## GIVEN TASK
Quote exactly, and only, the lines of the material below from the line with "(.44, .47, .02))], **LEAF)" through the line with "(.32, .54, .045))], **LEAF)".

##### PROVIDED RECORDS

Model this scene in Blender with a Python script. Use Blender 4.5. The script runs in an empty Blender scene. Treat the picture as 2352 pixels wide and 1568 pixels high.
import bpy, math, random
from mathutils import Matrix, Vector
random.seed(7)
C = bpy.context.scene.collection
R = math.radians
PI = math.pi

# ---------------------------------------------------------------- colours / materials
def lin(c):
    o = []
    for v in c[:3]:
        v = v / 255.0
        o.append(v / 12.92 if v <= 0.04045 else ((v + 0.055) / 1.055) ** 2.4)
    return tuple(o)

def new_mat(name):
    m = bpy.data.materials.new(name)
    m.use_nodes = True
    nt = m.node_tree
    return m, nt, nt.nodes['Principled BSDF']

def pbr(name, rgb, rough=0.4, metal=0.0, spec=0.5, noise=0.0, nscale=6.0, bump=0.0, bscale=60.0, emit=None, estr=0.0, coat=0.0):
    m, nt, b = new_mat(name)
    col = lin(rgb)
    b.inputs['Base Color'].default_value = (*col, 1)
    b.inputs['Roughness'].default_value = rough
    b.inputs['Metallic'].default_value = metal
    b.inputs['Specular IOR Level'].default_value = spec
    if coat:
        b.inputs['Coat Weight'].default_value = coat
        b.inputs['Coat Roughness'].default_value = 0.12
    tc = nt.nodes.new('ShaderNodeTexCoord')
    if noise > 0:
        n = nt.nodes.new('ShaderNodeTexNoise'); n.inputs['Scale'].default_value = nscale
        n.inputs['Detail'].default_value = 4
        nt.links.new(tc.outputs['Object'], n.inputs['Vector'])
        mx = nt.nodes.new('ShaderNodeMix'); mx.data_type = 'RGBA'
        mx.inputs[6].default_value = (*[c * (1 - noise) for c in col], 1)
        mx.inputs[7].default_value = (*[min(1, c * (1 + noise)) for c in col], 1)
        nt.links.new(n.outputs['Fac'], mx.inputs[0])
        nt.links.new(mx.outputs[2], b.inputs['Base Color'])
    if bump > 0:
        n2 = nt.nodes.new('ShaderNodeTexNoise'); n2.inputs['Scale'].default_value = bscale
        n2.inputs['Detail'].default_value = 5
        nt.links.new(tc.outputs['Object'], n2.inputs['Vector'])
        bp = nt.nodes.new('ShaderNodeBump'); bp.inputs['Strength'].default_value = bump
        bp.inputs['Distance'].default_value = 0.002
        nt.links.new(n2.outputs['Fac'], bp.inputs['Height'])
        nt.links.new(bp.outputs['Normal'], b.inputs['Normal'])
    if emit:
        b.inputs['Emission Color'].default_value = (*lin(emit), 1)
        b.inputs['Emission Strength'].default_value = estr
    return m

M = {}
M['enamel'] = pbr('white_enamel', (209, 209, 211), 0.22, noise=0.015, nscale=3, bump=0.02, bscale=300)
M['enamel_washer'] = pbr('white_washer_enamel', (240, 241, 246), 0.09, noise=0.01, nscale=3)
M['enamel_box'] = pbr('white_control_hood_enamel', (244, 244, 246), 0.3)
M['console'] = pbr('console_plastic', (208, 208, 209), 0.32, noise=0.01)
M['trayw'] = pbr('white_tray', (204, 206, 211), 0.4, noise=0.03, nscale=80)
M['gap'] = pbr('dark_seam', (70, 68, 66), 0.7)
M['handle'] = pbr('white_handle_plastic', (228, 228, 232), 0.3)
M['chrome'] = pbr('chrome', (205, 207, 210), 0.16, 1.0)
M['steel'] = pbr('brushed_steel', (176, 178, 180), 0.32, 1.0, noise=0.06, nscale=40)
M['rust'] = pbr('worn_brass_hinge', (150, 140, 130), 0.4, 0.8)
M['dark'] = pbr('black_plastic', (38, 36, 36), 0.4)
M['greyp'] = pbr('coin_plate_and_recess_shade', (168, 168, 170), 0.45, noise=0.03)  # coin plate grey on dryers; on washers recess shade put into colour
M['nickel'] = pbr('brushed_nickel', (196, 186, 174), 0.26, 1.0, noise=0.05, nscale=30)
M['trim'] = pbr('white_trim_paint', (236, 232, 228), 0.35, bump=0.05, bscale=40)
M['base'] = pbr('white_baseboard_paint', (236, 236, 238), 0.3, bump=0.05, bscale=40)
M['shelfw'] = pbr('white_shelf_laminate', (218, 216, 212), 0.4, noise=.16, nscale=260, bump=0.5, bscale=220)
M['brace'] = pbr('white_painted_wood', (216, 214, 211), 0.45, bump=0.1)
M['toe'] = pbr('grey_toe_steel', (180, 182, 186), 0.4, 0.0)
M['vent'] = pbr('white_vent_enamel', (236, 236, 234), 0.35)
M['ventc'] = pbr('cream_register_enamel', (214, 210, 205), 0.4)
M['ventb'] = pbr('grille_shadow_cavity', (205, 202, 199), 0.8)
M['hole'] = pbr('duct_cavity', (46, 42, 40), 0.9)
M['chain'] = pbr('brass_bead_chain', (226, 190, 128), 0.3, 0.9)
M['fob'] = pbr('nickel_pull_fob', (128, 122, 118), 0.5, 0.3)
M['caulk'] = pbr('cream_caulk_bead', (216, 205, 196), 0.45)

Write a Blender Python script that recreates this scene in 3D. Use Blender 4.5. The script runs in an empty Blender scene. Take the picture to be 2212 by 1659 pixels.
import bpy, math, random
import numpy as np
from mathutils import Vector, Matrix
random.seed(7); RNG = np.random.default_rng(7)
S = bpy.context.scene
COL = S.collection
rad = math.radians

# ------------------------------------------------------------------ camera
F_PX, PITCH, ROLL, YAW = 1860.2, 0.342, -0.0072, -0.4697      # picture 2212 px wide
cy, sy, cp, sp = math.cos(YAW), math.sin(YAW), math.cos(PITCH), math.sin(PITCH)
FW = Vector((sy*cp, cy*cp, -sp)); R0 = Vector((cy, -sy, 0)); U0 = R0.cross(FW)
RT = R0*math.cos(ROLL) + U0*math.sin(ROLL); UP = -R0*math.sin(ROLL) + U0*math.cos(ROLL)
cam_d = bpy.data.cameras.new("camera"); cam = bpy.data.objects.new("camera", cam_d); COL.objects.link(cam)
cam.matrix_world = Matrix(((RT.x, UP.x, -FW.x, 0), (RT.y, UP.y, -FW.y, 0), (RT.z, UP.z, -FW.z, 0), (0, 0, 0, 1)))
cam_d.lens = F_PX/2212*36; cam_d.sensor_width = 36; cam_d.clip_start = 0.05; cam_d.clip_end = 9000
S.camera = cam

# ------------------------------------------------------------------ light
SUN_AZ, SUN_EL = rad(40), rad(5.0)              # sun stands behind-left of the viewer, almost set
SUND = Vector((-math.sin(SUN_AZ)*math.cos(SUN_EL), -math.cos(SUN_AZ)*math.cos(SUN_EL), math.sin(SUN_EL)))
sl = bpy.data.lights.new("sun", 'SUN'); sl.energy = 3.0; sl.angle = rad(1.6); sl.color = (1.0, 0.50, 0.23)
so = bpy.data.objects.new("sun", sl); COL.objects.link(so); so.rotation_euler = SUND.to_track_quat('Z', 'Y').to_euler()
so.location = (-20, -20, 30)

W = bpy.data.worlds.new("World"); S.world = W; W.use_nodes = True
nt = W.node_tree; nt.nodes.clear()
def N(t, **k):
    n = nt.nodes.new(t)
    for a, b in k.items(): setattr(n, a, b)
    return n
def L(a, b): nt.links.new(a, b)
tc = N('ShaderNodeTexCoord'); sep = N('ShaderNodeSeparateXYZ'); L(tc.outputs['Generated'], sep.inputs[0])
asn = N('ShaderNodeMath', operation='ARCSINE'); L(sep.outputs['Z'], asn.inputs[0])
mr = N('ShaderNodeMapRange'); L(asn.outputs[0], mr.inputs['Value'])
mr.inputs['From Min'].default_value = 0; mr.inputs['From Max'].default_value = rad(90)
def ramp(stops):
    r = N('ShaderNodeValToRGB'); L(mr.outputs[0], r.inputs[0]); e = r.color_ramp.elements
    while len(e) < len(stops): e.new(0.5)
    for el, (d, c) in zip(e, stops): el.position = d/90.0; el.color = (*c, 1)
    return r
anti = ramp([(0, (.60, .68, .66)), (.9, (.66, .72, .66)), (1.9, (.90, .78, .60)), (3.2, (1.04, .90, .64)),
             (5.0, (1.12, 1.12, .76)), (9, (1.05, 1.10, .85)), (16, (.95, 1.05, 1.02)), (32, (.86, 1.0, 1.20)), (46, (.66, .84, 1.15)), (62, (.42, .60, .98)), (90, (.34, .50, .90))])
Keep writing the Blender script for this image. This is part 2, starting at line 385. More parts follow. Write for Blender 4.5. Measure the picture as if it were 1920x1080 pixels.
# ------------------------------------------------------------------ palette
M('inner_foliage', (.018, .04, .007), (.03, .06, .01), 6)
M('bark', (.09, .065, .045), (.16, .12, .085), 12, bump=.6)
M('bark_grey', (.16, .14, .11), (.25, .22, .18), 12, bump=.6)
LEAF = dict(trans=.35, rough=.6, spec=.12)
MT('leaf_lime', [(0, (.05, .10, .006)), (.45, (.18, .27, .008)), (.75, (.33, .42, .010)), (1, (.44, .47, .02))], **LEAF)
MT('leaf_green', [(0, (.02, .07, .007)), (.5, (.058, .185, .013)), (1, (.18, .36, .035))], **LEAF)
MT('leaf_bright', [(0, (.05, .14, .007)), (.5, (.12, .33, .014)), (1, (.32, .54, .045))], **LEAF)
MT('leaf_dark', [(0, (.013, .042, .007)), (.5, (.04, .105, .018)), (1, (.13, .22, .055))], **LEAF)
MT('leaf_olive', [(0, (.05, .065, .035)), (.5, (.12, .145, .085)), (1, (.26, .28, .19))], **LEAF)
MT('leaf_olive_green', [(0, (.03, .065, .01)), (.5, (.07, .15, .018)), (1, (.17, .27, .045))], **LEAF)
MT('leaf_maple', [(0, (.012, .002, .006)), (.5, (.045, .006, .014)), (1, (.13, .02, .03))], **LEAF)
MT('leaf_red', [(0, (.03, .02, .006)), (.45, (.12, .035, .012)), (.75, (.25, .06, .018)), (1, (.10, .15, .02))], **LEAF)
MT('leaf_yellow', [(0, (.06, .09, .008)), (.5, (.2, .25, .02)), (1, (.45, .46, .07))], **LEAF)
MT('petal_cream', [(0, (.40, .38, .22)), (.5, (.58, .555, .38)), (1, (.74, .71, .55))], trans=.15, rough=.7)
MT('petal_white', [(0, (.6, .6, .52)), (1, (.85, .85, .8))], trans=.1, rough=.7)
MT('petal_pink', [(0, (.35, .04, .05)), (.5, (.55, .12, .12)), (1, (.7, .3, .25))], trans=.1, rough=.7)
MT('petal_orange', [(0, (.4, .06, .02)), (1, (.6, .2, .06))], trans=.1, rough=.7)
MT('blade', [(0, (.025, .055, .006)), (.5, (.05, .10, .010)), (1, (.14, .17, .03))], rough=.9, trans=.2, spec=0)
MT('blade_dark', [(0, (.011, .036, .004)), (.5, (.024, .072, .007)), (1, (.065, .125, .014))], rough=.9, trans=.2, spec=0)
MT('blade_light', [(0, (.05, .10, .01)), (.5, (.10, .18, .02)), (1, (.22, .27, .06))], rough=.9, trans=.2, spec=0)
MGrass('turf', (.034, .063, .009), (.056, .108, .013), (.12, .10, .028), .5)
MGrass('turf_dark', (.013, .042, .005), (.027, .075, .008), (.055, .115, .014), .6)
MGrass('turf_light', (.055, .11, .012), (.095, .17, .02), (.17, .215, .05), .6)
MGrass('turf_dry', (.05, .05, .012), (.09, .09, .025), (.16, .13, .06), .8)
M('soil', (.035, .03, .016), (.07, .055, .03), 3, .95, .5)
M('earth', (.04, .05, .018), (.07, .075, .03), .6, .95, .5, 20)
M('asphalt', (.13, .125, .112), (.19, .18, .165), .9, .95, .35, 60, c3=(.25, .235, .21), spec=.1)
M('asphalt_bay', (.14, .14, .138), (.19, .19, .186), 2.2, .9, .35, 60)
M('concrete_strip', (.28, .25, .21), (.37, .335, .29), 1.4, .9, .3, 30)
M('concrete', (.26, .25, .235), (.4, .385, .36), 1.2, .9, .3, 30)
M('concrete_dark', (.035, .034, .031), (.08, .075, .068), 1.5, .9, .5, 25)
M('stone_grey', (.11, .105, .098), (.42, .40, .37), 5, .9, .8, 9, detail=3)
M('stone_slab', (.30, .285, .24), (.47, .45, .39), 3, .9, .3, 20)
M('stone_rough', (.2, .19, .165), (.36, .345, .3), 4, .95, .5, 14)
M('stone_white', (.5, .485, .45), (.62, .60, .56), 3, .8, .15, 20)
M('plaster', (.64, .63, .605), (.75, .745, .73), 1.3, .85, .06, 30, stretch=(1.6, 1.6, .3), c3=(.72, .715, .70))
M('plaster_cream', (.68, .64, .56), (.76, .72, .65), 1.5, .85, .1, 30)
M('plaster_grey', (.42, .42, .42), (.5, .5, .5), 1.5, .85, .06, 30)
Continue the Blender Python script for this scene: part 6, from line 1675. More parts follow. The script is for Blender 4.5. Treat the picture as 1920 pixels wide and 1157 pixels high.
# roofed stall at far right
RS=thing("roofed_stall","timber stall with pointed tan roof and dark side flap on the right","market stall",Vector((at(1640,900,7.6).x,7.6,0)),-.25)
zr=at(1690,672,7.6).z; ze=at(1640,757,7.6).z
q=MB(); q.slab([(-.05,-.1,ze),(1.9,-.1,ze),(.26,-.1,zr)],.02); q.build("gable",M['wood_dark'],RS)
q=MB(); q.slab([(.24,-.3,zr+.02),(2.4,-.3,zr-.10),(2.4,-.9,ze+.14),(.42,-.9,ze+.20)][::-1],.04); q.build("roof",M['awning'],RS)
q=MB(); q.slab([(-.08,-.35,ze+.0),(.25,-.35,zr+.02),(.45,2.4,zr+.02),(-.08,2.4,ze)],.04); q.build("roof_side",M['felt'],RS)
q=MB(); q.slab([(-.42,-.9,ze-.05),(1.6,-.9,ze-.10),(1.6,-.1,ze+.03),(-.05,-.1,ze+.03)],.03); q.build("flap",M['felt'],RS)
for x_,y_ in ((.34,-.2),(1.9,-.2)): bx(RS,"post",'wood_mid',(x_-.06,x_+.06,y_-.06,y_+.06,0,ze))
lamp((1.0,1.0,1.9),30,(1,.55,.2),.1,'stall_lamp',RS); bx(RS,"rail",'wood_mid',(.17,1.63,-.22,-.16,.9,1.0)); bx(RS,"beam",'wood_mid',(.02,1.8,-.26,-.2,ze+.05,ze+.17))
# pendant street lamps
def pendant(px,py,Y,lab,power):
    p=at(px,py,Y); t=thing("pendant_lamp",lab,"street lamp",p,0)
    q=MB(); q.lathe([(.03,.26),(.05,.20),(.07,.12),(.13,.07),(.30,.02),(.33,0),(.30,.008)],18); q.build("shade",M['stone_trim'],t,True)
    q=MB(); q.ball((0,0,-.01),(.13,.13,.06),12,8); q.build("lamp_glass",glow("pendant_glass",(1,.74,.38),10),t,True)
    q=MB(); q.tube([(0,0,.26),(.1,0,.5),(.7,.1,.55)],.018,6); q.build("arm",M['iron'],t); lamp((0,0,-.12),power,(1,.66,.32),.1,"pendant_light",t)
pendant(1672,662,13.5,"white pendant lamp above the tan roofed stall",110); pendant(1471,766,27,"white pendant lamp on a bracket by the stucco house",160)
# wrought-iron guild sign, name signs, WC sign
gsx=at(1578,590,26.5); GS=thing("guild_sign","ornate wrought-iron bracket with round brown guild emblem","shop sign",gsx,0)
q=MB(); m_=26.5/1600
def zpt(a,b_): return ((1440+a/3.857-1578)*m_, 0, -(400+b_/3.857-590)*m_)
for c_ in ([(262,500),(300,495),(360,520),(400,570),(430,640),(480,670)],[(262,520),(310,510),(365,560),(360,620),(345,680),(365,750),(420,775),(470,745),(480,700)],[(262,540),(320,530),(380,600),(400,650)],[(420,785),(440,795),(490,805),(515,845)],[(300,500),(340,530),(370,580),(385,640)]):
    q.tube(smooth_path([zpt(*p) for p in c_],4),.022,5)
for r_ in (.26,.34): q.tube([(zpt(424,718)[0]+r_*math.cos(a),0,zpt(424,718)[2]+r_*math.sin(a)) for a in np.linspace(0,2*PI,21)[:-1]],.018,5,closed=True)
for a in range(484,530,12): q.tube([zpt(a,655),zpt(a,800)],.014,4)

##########

## IN RESPONSE
MT('leaf_lime', [(0, (.05, .10, .006)), (.45, (.18, .27, .008)), (.75, (.33, .42, .010)), (1, (.44, .47, .02))], **LEAF)
MT('leaf_green', [(0, (.02, .07, .007)), (.5, (.058, .185, .013)), (1, (.18, .36, .035))], **LEAF)
MT('leaf_bright', [(0, (.05, .14, .007)), (.5, (.12, .33, .014)), (1, (.32, .54, .045))], **LEAF)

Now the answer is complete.